Hollywood movie director’s mid-life crisis is on to album number three
At 56, Steven Berez should have known better. At 60 he definitely should have. But come on, you’ve got a successful career as a Hollywood movie producer, you are entitled to a little bit of a mid-life crisis, right?
Actually if Venrez was the result of Ven (as his mates apparently call him) having a rock n roll itch to scratch, then by now it’s surely a full-blown rash, because some four years after forming, his band are onto album number three. And while they are at it, they’ve toured with Alice Cooper and Slash.
That’ll do you as a potted history, because here’s that third album to dissect, and it matters not what he did or didn’t do in the other career, only what the band sounds like.
The answer to that question is rather easy. In large part, and for much of this record, you keep thinking of one band in particular – Alice In Chains.
Not that the obvious AIC comparisons are a bad thing – they are after all a magnificent outfit, but the template is all here. That guitar sound that Jerry Cantrell can get better than anyone, is all over “…..Drones” in founding member Jason Womack’s work. Opener “Hang The Predator” hooks you in in with its huge chorus, the title track rattles along with a touch more abandon, and “Devil’s Due” has an insistence about its riff.
But it is Ven’s vocals that most lend themselves to thoughts of men in boxes and how we might die young. Often using some sort of effect on them so they sound kind of other-worldly, there is more than hint of Layne Staley here.
It is also a very American sounding record. Again, this is not meant as a criticism, more that you just can’t imagine an English band pulling off a ballad quite so big as “Mists Of Mercy” or the crunch of “20th Reason.”
“Children Of The Drones” often seems to be deliberately restraining itself.

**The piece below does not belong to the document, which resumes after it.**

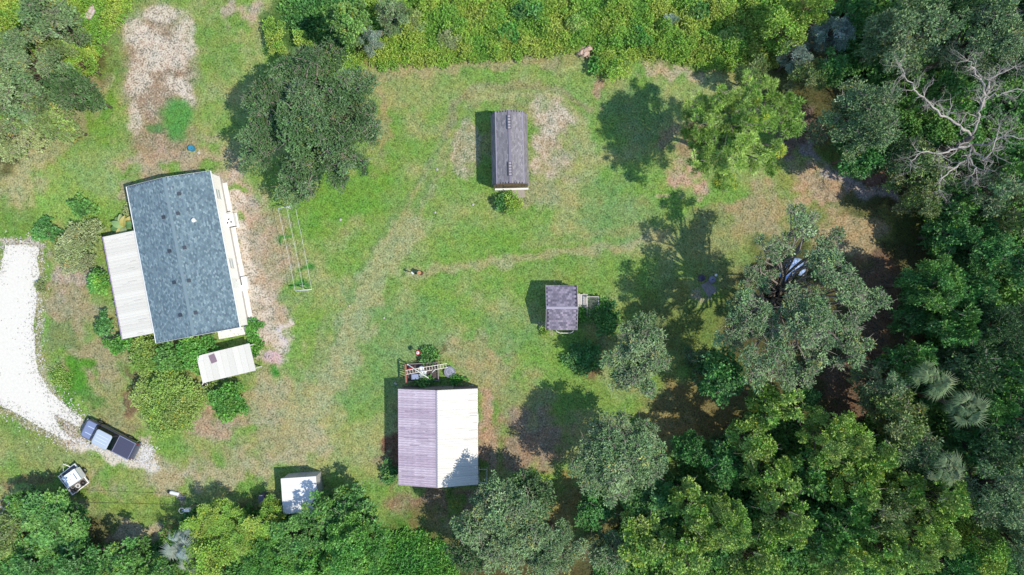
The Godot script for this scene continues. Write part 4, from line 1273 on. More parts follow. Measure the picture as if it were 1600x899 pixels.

This is a shame, as when it cuts loose – like on the Stone Temple Pilots-ish “Spin The Top” it is superb, at other times it seems a little calculated and you wish it felt looser.

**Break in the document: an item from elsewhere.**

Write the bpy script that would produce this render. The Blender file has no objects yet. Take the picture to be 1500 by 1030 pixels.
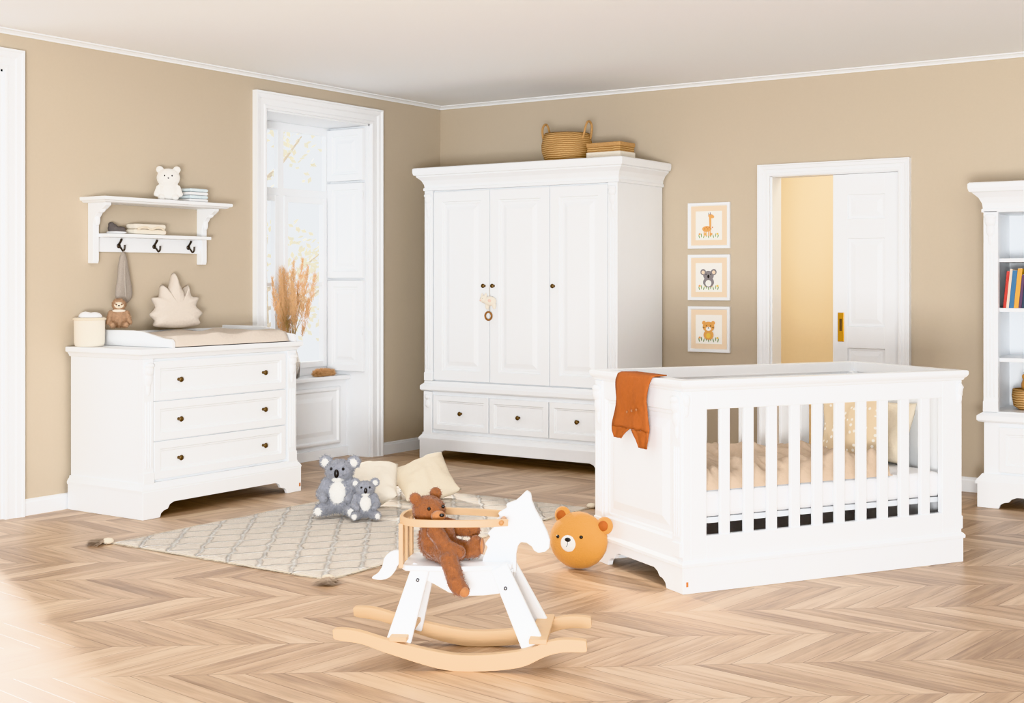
import bpy, bmesh, math, random
from mathutils import Vector, Matrix, Euler, noise
random.seed(7)
SC=bpy.context.scene
COL=SC.collection
pi=math.pi

# ---------------------------------------------------------------- materials
class NT:
    def __init__(s,m):
        m.use_nodes=True; s.m=m; s.t=m.node_tree; s.n=s.t.nodes; s.l=s.t.links
        s.b=s.n.get('Principled BSDF')
    def new(s,typ): return s.n.new(typ)
    def put(s,sock,v):
        if isinstance(v,bpy.types.NodeSocket): s.l.new(v,sock)
        else: sock.default_value=v
    def M(s,op,a,b=None,c=None,clamp=False):
        n=s.new('ShaderNodeMath'); n.operation=op; n.use_clamp=clamp
        s.put(n.inputs[0],a)
        if b is not None: s.put(n.inputs[1],b)
        if c is not None: s.put(n.inputs[2],c)
        return n.outputs[0]
    def mix(s,f,a,b):
        n=s.new('ShaderNodeMix'); n.data_type='RGBA'
        s.put(n.inputs[0],f); s.put(n.inputs[6],a); s.put(n.inputs[7],b)
        return n.outputs[2]
    def noise(s,vec,scale,detail=3,rough=.5):
        n=s.new('ShaderNodeTexNoise'); n.inputs['Scale'].default_value=scale
        n.inputs['Detail'].default_value=detail; n.inputs['Roughness'].default_value=rough
        if vec is not None: s.l.new(vec,n.inputs['Vector'])
        return n.outputs['Fac']
    def bump(s,h,strength=.2,dist=.01):
        n=s.new('ShaderNodeBump'); n.inputs['Strength'].default_value=strength
        n.inputs['Distance'].default_value=dist; s.l.new(h,n.inputs['Height'])
        s.l.new(n.outputs[0],s.b.inputs['Normal'])
def c4(c): return (c[0],c[1],c[2],1)
def srgb(r,g,b):
    f=lambda v:(v/255/12.92) if v/255<=.04045 else ((v/255+.055)/1.055)**2.4
    return (f(r),f(g),f(b))
def mat(name,col,rough=.5,nscale=30,var=.06,bump=.1,dist=.002,metal=0,sheen=0,stretch=None,alpha=None,trans=0):
    m=bpy.data.materials.new(name); k=NT(m)
    tc=k.new('ShaderNodeTexCoord'); vec=tc.outputs['Object']
    if stretch:
        mp=k.new('ShaderNodeMapping'); mp.inputs['Scale'].default_value=stretch
        k.l.new(vec,mp.inputs['Vector']); vec=mp.outputs[0]
    nz=k.noise(vec,nscale)
    dark=tuple(c*(1-var) for c in col); lite=tuple(min(1,c*(1+var)) for c in col)
    k.put(k.b.inputs['Base Color'],k.mix(nz,c4(dark),c4(lite)))
    k.b.inputs['Roughness'].default_value=rough; k.b.inputs['Metallic'].default_value=metal
    if sheen:
        k.b.inputs['Sheen Weight'].default_value=sheen
    if trans: k.b.inputs['Transmission Weight'].default_value=trans
    if bump: k.bump(nz,bump,dist)
    return m
WHITE=mat('white_lacquer',(.84,.86,.88),.38,60,.012,.03,.001,stretch=(1,1,.15))
TRIM=mat('trim_white',(.84,.86,.88),.4,40,.01,.02,.001)
CEIL=mat('ceiling_paint',(.91,.93,.95),.9,80,.01,.05,.001)
WALL=mat('wall_tan_paint',srgb(190,176,156),.85,60,.02,.06,.001)
CREAMW=mat('next_room_cream',srgb(248,232,198),.9,40,.02,.05,.001)
BRASS=mat('aged_brass',srgb(110,88,60),.35,40,.2,.1,.001,metal=.9)
GOLD=mat('polished_brass',srgb(200,150,60),.3,40,.1,.05,.001,metal=1)
IRON=mat('dark_hook_metal',srgb(76,70,64),.4,40,.1,.05,.001,metal=.8)
PLY=mat('beech_plywood',srgb(220,184,142),.45,14,.16,.08,.001,stretch=(1,6,12))
PLYE=mat('plywood_edge',srgb(176,128,82),.5,10,.25,.1,.001,stretch=(1,40,40))
BEAR=mat('bear_brown',srgb(124,75,43),.95,60,.3,.8,.01,sheen=.2)
BEARL=mat('bear_muzzle',srgb(156,104,64),.95,60,.2,.8,.01,sheen=.2)
KGREY=mat('koala_grey',srgb(138,140,148),.95,70,.25,.8,.01,sheen=.3)
KWHITE=mat('plush_white',srgb(238,236,232),.95,70,.08,.6,.01,sheen=.3)
BLACK=mat('plush_black',srgb(25,22,22),.35,30,.1,.1,.001)
MUST=mat('mustard_knit',srgb(198,141,70),.9,160,.12,.6,.004,sheen=.2)
CREAM=mat('cream_cotton',srgb(238,230,216),.9,60,.06,.4,.004)
CREAM2=mat('cream_linen',srgb(229,217,196),.9,90,.08,.4,.004)
BEIGE=mat('beige_muslin',srgb(212,201,189),.9,70,.1,.5,.004)
TAUPE=mat('taupe_blanket',srgb(192,171,150),.92,50,.08,.5,.005)
SHEET=mat('white_sheet',(.85,.85,.86),.85,60,.02,.2,.003)
RUST=mat('rust_jersey',srgb(156,86,40),.9,60,.14,.4,.004)
GREYK=mat('grey_knit',srgb(160,150,140),.95,200,.2,.7,.004)
DGREY=mat('charcoal_felt',srgb(92,86,84),.9,90,.15,.4,.003)
STRAW=mat('seagrass',srgb(192,150,100),.85,60,.3,.9,.006,stretch=(1,1,4))
STRAWD=mat('seagrass_dark',srgb(150,105,60),.85,60,.3,.9,.006)
PAMP=mat('pampas',srgb(214,174,132),.95,50,.2,.2,.004)
STEM=mat('dry_stem',srgb(184,156,110),.8,30,.2,.2,.002)
SLOTH=mat('sloth_brown',srgb(162,130,104),.95,60,.25,.8,.01)
PINK=mat('blush_cotton',srgb(236,206,190),.9,60,.08,.3,.003)
WOODT=mat('small_tag_leather',srgb(190,120,60),.6,60,.1,.1,.001)
MUSLIN=mat('blue_white_muslin',srgb(208,220,224),.9,60,.08,.4,.003)
BOLT=mat('steel_bolt',srgb(120,120,122),.35,30,.1,.05,.001,metal=.9)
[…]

Things end with an interesting track, “Sacred Blood” which is more hypnotic than some of the work here, with its incessant drum pattern and ending with feedback and buzzing, it provides some much needed light and shade.
Given the right exposure “Children Of The Drones” has the choruses and the hooks to sell by the bucketload – particularly in their homeland. It would be interesting to see the band live, because you suspect without their shackles, Venrez could be very, very good indeed.
A frequently interesting and technically superb record, you are nonetheless left wanting something just a little more from it.